Nous n'en avons pas que le prénom. Jean-Jacques Palix est un autre moi-même comme je suis un autre pas lisse. Né la même année, le sculpteur sonore, venu me rendre visite au Studio GRRR, avait apporté quelques disques de son cru. Or l'on sait à quel point la phrase cocktail "ne pas être admiré, être cru" fait partie de mes axiomes de base. Nous avons en commun d'avoir un mal fou à nous définir, et en particulier à répondre à l'inévitable question "ah vous êtes musicien, et de quoi jouez-vous ?". Nous jouons des sons, parfois de la lumière. "Qu'importe le flacon pourvu qu'on ait l'ivresse", écrivit Alfred de Musset dans La Coupe et les Lèvres en 1831 ; le vers précédent est important : "Aimer est le grand point, qu’importe la maîtresse". La musique, sans aucun doute. Dans tous les cas. La coupe est merveilleusement pleine, d'où les murmures susurrés du bout des lèvres. Histoire de matheux rêveurs, car à jouer avec les mots des autres, quand on n'a pas l'x on a du moins l'y pour prendre la tangente.
J'avais raconté à Palix mon amusement à me risquer parfois aux exercices de style. C'était avant d'écouter ses 16'33" sous fausse pochette Colombia. Ce CD tiré à seulement 33 exemplaires numérotés et signés enchaîne sans pause 33 hommages de 30 secondes à 33 compositeurs. Ces "à la manière de", enregistrés en 2007, échappent aux poncifs en s'appropriant ce qui lui plaît vraiment chez Brian Eno, Christian Marclay, Alvin Lucier, Conlon Nancarrow, Marc Ribot, Robert Wyatt, Giacinto Scelsi, Karlheinz Stockhausen, Mauricio Kagel, Pierre Schaeffer, Ennio Morricone, Robert Ashley, John Cage, Yasuaki Shimizu, Aphex Twin, Moondog, György Ligeti, Luigi Russolo, Steve Reich, Ryoji Ikeda, Cornelius Cardew, Einsturzende Neubauten, Throbbing Gristle, Perotin, Tony Conrad, Erik Satie et quelques autres que je ne connais pas encore, Ekkehard Ehlers, Eleni Karaindrou, Holger Czukay, Alastair Galbraith, Amiel Balester, Bruce Russell, Holger Hiller. Cette énumération en dit long sur cet autre encyclopédiste. Palix est comme moi d'un tempérament partageur. Son blog musical Beyond The Coda fait partie des incontournables pistes sioux si l'on souhaite découvrir des paysages incroyables, des îles désertes, des peuplades cachées. À raison de 6 articles par mois il fouille et propose des voies parallèles pour qui ne se satisfait pas des sentiers battus et des entiers rabattus. Un puzzle, une mine, qui vous explose à la figure dès qu'on y glisse les oreilles. Les titres des 33 œuvres sont des citations des compositeurs à qui Palix rend hommage. On peut écouter le disque en suivant la liste, ou essayer de deviner, ou encore considérer l'ensemble comme une œuvre en soi, un zapping tranquille fort bien articulé.

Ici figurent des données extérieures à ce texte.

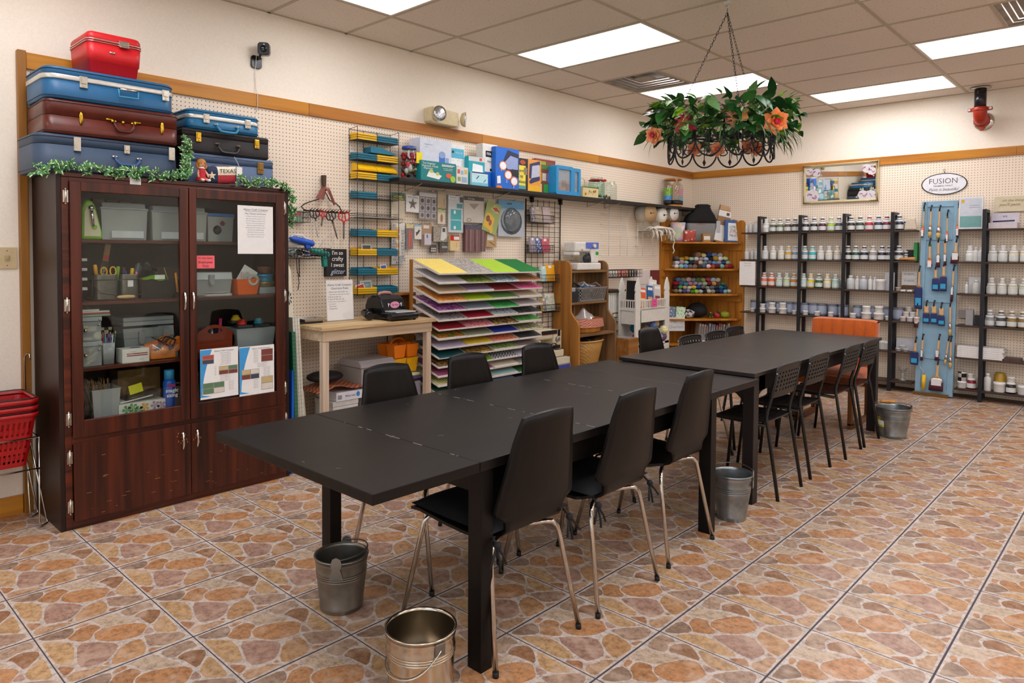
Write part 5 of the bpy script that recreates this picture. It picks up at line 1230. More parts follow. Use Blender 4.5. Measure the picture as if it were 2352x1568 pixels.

Maquette du groupe Push Pull est un live enregistré quinze ans plus tôt, en 1992, avec le violoncelliste Vincent Segal, David Coulter à la guitare, la basse ou au violon, Igal Foni à la batterie et Jean-Jacques Palix à l'échantillonneur, au scratch CD ou vinyle et à la guitare. On le retrouve en 2000 à cet instrument en duo de guitares avec Jeff Rian, pour Everglade plus homogène que Push Pull qui empruntait son inspiration à différents styles ou cultures. Mais les deux sonnent rock, le premier plus brut, avec Vic Moan, Ghédalia Tazartès et Aaron "Sharp" Goodstone en invités, le second plus minimaliste, plus doux aussi, des ritournelles qu'on pourrait appeler pop de ce côté de l'océan.
Le plus récent (il y en eut d'autres entre temps), Émergence(s), rassemble des pièces enregistrées de 2012 à 2022, dont certaines en collaboration avec la violoniste Juliette Sedes, pour une chorégraphie de la poétesse Laurine Rousselet, un film d'Estelle Fredet et André S. Labarthe ou une performance de Christine Laquet. C'est forcément le plus actuel, le plus libre, le plus inventif avec 16'33". Les paysages sonores sont riches et variés, plages étendues, timbres rares, images mentales au gré de chaque auditeur, de chaque auditrice. J'ignore les secrets de fabrication de Palix, mais je reconnais ici ou là mes couleurs, tableaux où la perspective et le hors-champ fictionnalisent la pièce montée. Tout est question de poids et de mesures dans l'architecture musicale. Celle-ci est à la fois ferme et délicate.